— START Data segment —
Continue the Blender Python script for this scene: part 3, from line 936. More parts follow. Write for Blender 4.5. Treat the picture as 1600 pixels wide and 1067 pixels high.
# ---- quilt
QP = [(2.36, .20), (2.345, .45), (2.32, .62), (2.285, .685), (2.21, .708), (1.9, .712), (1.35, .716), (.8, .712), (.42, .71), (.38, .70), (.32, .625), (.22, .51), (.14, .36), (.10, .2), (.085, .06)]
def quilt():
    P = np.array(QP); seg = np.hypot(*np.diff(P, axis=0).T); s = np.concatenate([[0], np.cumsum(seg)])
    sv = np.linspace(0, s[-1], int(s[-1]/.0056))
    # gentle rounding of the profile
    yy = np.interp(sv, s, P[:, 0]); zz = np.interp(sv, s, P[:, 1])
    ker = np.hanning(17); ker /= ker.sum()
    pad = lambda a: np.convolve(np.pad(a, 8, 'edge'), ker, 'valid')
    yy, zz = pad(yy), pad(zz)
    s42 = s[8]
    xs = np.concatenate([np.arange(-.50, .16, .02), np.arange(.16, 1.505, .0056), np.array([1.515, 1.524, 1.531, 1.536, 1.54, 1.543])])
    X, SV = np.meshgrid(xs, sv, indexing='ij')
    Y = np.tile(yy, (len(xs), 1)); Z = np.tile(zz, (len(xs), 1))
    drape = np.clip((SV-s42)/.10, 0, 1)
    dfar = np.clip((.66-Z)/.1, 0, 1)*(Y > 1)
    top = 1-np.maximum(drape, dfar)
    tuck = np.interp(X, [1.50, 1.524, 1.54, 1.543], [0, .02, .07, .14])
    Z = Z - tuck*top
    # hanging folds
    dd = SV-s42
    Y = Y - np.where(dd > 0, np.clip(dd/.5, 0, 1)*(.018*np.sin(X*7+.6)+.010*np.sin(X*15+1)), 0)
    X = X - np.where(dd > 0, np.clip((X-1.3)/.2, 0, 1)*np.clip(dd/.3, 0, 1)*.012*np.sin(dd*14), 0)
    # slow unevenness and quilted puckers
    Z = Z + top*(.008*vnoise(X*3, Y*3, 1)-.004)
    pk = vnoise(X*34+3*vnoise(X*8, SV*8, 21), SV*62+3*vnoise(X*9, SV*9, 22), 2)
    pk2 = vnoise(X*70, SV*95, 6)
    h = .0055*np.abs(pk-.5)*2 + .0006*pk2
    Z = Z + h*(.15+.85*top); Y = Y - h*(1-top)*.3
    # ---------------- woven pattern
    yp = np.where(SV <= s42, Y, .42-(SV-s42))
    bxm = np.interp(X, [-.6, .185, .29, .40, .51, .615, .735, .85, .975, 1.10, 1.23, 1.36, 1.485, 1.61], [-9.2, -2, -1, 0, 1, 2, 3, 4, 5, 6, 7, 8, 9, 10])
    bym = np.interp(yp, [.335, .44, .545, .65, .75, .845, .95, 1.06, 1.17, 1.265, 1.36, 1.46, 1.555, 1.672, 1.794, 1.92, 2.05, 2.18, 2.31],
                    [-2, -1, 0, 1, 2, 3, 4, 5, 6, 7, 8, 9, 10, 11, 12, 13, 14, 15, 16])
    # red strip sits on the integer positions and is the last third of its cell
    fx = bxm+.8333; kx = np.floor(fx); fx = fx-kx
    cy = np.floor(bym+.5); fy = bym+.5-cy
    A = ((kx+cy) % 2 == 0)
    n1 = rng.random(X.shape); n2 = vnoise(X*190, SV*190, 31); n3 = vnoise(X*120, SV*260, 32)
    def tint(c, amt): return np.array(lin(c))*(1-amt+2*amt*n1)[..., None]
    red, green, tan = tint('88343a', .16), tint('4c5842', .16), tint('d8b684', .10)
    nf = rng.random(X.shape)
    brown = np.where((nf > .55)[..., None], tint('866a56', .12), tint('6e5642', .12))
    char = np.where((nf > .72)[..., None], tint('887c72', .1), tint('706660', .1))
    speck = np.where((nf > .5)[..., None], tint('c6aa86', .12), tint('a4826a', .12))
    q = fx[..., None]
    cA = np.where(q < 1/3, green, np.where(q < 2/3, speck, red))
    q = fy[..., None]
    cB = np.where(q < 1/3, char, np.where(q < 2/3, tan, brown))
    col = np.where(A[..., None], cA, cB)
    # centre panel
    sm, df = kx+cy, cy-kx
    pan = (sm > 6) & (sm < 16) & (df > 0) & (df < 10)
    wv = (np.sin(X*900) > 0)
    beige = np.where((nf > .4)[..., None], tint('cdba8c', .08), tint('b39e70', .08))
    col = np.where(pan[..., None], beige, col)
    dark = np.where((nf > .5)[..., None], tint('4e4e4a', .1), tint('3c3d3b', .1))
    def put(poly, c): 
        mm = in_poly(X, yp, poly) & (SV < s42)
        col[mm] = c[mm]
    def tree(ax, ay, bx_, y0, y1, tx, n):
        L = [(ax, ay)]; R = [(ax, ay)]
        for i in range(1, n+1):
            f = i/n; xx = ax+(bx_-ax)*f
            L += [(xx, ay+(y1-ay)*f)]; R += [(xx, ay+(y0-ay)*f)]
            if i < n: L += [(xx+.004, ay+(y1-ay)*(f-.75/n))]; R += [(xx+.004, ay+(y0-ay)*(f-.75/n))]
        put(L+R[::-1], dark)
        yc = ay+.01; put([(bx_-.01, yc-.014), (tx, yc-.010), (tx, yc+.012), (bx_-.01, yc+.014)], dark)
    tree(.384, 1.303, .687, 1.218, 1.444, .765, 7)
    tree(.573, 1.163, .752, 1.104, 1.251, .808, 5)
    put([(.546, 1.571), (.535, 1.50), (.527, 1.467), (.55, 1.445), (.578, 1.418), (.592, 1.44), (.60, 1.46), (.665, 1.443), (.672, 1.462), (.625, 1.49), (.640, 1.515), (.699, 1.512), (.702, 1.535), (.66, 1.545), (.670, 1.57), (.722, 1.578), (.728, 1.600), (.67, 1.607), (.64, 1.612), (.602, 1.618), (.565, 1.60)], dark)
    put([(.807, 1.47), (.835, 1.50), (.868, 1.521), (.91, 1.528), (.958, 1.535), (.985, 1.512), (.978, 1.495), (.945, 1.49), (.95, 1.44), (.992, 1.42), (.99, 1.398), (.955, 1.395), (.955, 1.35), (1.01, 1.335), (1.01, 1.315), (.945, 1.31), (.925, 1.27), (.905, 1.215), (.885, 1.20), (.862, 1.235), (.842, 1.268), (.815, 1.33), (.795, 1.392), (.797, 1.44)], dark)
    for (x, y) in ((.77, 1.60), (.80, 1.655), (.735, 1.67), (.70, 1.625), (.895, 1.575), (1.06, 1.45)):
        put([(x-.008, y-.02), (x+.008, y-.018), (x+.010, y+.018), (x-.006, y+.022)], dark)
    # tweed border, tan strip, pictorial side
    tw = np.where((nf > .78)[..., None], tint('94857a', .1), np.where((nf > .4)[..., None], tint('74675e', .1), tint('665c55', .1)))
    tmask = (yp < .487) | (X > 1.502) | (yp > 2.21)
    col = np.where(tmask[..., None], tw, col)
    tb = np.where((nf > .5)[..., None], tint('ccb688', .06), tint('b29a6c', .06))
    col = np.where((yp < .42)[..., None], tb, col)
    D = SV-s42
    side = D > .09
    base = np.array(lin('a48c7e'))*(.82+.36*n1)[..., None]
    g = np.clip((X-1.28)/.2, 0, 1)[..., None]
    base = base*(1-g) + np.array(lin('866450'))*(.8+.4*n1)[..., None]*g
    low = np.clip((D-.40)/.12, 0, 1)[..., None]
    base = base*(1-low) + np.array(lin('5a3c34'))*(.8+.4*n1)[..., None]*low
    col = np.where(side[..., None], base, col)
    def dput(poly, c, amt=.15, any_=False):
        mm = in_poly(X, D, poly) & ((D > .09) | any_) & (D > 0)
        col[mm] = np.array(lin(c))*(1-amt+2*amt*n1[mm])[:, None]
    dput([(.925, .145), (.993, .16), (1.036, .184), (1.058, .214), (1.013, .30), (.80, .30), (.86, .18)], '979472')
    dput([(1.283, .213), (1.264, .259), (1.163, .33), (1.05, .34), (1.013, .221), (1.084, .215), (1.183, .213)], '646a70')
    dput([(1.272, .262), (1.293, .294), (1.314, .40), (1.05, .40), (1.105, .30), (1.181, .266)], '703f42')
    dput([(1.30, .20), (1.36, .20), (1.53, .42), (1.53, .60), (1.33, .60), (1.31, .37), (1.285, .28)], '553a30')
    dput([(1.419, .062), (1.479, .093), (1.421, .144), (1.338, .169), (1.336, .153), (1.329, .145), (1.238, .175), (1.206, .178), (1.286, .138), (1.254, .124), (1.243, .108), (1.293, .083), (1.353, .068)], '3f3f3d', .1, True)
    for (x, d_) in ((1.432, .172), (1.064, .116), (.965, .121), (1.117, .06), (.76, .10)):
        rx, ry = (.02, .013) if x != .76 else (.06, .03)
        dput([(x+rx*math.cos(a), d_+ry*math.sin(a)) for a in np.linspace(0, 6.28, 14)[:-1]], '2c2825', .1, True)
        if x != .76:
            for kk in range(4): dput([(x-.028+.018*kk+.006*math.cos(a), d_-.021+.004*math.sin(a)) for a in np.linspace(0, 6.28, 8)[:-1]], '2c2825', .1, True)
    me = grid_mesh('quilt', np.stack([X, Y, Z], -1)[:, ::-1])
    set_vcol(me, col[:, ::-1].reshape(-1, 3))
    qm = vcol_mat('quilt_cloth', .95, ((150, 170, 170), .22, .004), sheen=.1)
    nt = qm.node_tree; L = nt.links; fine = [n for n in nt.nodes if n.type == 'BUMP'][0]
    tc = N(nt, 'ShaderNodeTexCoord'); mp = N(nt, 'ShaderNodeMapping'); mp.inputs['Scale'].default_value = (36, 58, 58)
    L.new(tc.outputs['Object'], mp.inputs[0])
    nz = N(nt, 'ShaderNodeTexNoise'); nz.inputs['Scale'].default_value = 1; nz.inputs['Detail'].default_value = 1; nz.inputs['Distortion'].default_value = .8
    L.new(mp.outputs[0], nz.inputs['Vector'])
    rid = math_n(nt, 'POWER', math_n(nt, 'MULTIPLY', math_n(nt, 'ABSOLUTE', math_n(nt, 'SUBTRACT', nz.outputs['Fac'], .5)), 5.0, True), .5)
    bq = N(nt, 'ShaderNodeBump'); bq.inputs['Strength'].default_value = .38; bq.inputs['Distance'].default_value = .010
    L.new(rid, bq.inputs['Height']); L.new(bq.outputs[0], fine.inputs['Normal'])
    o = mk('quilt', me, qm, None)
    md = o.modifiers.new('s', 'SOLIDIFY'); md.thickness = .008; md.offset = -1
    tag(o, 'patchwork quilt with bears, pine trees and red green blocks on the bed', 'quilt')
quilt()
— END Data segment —
* What to do:
Only the lines from the one with "base = base*(1-g)" up to the one with "base = base*(1-low)" should be repeated, both included, exactly as they appear.

* Written answer:
    base = base*(1-g) + np.array(lin('866450'))*(.8+.4*n1)[..., None]*g
    low = np.clip((D-.40)/.12, 0, 1)[..., None]
    base = base*(1-low) + np.array(lin('5a3c34'))*(.8+.4*n1)[..., None]*low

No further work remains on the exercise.